Balance, both physical and visual, has been key for veteran New York sculptor Mark di Suvero since his career launched in the late 1950s. In those days, Mr. di Suvero’s rambunctious constructions of industrial debris included tethered and cantilevered components suggesting playful, tumbling movement. Rubber tires or wood beams dangle in space and prompt the viewer to give them a nudge, just to see what happens. Five decades later, this artist is not done with the idea of aimless interactivity. A sweet little show now on view at Paula Cooper’s 23rd Street gallery features new, small-scale sculptures in various combinations of steel, stainless steel, and titanium that invite touching for its own sake. Each one is a delight. In “Morvan” and “Brokof,” a twisting, undulating configuration in cut, bent, welded, and burnished metal is delicately but securely balanced upon a central post that emanates from a slab-like footing. The pieces seem top-heavy, like an overloaded fruit tree, until you play with them and watch their canopies slowly spin. Mr. di Suvero has produced objects of this general type at least since the mid-1980s. This new crop suggests organic forms without specific figurative references — imagine a dancing chicken and you’ll have an idea of their winningly gawky, willful ungainliness.

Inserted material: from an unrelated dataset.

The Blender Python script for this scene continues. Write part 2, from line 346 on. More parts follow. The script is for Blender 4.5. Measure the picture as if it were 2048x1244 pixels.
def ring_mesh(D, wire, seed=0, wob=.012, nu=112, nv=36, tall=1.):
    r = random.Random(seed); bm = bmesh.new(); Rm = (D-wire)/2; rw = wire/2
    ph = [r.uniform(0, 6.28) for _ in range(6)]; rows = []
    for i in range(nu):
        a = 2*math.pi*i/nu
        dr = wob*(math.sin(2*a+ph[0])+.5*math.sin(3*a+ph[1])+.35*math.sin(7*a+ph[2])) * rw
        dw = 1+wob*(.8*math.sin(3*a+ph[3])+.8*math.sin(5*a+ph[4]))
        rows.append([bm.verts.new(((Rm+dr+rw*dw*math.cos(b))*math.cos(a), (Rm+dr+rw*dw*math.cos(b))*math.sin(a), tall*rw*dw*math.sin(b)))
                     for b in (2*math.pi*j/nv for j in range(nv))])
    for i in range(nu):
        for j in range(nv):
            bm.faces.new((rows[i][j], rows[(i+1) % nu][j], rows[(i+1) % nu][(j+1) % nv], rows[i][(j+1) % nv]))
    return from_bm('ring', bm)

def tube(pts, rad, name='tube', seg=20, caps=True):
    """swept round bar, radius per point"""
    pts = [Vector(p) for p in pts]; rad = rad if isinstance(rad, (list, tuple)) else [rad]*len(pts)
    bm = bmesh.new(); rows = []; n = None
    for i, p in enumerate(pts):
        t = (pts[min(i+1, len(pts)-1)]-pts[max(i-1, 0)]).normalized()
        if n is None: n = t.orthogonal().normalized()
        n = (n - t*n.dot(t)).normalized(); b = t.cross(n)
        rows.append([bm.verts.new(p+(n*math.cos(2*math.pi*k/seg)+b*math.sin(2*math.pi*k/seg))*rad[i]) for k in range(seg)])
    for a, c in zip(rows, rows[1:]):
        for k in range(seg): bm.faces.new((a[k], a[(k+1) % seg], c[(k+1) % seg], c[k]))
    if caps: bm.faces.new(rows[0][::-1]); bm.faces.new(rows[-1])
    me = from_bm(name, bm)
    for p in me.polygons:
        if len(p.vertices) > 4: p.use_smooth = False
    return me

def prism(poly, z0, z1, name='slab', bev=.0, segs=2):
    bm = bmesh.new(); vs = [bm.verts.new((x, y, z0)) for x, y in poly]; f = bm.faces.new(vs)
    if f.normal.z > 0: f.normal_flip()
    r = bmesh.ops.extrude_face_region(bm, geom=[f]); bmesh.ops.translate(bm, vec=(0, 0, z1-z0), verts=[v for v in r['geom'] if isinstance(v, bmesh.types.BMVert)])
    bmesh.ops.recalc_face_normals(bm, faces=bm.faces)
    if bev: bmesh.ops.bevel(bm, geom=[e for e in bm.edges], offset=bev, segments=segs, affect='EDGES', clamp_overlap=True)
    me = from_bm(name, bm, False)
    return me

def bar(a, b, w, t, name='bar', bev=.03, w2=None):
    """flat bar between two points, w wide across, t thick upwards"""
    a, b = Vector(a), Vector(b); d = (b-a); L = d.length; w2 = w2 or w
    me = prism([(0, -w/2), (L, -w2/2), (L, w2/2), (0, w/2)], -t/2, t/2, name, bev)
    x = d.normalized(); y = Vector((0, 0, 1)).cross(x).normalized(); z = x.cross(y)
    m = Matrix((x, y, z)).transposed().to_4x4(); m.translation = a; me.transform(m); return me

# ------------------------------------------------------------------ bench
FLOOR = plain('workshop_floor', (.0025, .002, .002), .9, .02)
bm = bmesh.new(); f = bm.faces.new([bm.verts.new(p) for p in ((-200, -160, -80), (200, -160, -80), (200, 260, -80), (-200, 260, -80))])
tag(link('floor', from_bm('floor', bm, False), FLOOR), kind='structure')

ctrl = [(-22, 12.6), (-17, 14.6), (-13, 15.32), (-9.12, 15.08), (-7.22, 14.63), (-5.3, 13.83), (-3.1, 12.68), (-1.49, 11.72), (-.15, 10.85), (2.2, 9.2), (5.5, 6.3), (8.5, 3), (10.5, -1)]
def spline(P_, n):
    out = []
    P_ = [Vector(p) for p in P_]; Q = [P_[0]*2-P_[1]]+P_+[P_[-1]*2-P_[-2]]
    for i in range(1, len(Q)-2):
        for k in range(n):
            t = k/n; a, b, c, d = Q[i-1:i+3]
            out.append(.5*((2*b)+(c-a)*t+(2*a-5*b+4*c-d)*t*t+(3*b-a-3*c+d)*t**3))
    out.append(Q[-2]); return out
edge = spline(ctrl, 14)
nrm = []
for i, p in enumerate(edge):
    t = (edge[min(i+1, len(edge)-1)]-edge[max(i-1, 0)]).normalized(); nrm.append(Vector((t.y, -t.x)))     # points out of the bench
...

Because Mr. di Suvero is known for monumental outdoor works, it is irresistible to imagine these comparatively intimate pieces as scale models for projects many stories tall. Resting on an expansive, table-like pedestal, “Sandwich 1” is especially conducive to this fanciful reading. At 3 feet high, it is the largest work in the show; a couple of chunks of rusty I-beam, sliced on the bias and connected by a thicket of steel bands, it seems from some angles about to topple. It is in the antic spirit of his early work, from before the artist adopted a lilting, soaring, guardedly anthropomorphic vocabulary typified by the 70-foot-high “Joie de Vivre” that now graces lower Manhattan’s Zuccotti Park.

Of the three rapid-fire, gestural brush-and-ink drawings on view, “Untitled” (2004) looks the least “sculptural,” and is paradoxically most in sympathy with the unfettered calligraphic exuberance of three-dimensional works. Typifying the show’s generous spirit is “Mandragora.” Cobbled together of ribbons and zigzags of steel, reminiscent in its proportions of some ancient Chinese bronzes, it stands in the gallery’s window — a lantern, a vessel, a bell.

Until November 17 (465 W. 23rd St., between Ninth and Tenth avenues, 212-255-1105).